Sunday, February 20, 2011

give water... give life...

We are super excited about being able to have this opportunity at our church... take a look... :)

myWaterProject - Bethel Community Church Fundraising Page

Thursday, January 20, 2011

hagar and the "horrible"

i have been reading the story of Abraham the last few days. the story is familiar, yes, but this time Hagar's story is something that i have paid closer attention to... i think about Hagar and how she must have felt so cheated, so abandoned and definitely alone. we know the story, Abraham uses Hagar to have a son, because Sarah hadn't conceived a child yet. of course like any normal woman would respond, Sarah is quite upset when the plan actually works. Hagar leaves angry Sarah and goes into the wilderness. here God meets her and tells her to name her son Ishmael, meaning God hears. Hagar goes on to tell the Lord "you are a God of seeing". the two are out of the picture for several chapters and then a little later on come back onto the set. once again, Sarah is upset and tells Abraham that she wants them to leave. when God tells Abraham to do as Sarah said, he does and the two leave. while in the wilderness they run out of water, and once again God provides and tells Hagar that He will make Ishmael into a great nation. God was with them and took care of them, even in the midst of unimaginable circumstances.

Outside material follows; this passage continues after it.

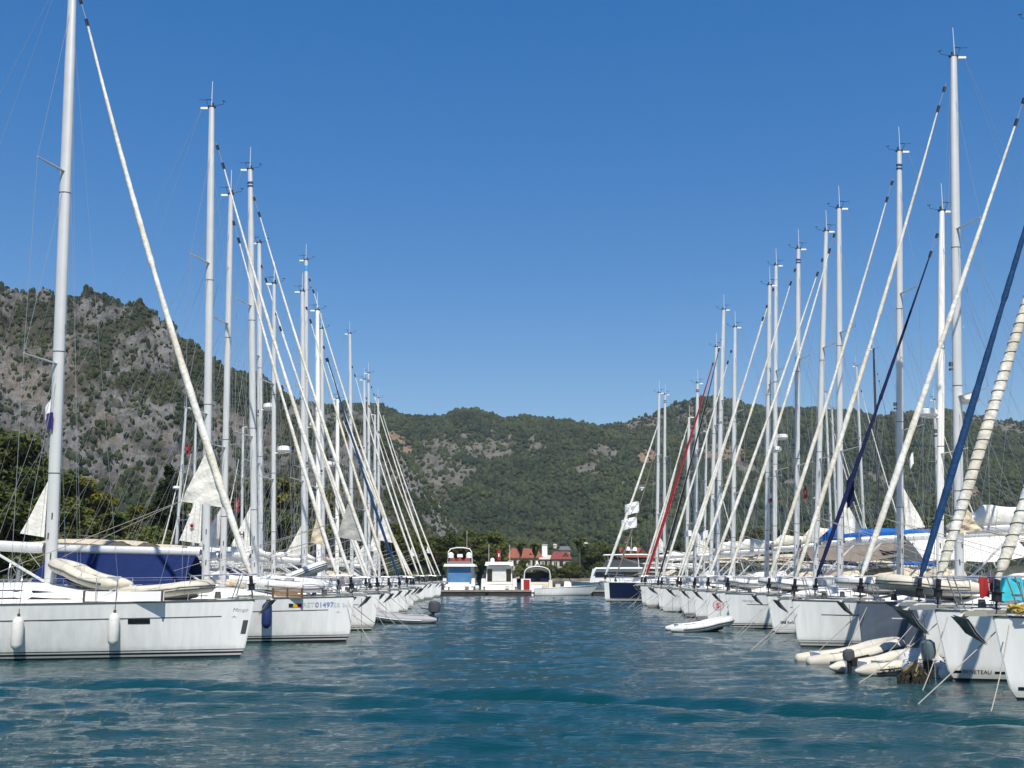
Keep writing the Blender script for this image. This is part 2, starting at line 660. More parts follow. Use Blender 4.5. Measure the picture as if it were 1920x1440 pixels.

i think about this story and i think about how God told Abraham to do what Sarah said she wanted... to get rid of Hagar, to send her away with her young son?! this seems crazy and yet i was reminded of awesome truth while i was reading through this today. i think, no, i know, that sometimes in life, it is really hard to figure out why things are happening. as believers, sometimes it is even harder knowing that God is in control of our lives and circumstances and yet these things are still taking place. things that hurt, things that seem like they would be the exact opposite of what a loving God would set us up with.... i think about Hagar and how her situation was really unbelievable. and then i see the provision of God behind it all and i wonder if i were reading my story thousands of years down the road how i would see the provision and hand of God behind it. i know it would be there... even in this story, attributes of God are proclaimed. He is a God who hears and a God who sees. our broken lives and the hurt that is a part of them is seen and heard by Almighty God. so why is it not all changed... and here i think is the golden nugget in all of this... the hope of God is found in these things... His provision is seen and given in these moments... what i mean by all of this is that we find hope not in what happens here but in what God is ultimately doing. to bring about what needed to be accomplished in Hagar's and Ishmael's lives these things had to happen. i am also reminded that my life is bigger than myself. you see for the promise of God to happen, for the covenant to be fulfilled through Abraham and Isaac these things had to happen. this is so key! my life is bigger than me. do i want God's purposes accomplished or not? this is really what it comes down to! do i trust my Savior or am i not quite sure about really being ok with His plans? will i stand and complain about the ways that God is accomplishing his purposes, for my life and possibly even bigger things than that?

i look at this story and i see a plan and a purpose brought about by our God in the midst of hard circumstances. hope is given in knowing that if i were reading my own story, God's hand and purposes would be overwhelming throughout it as well.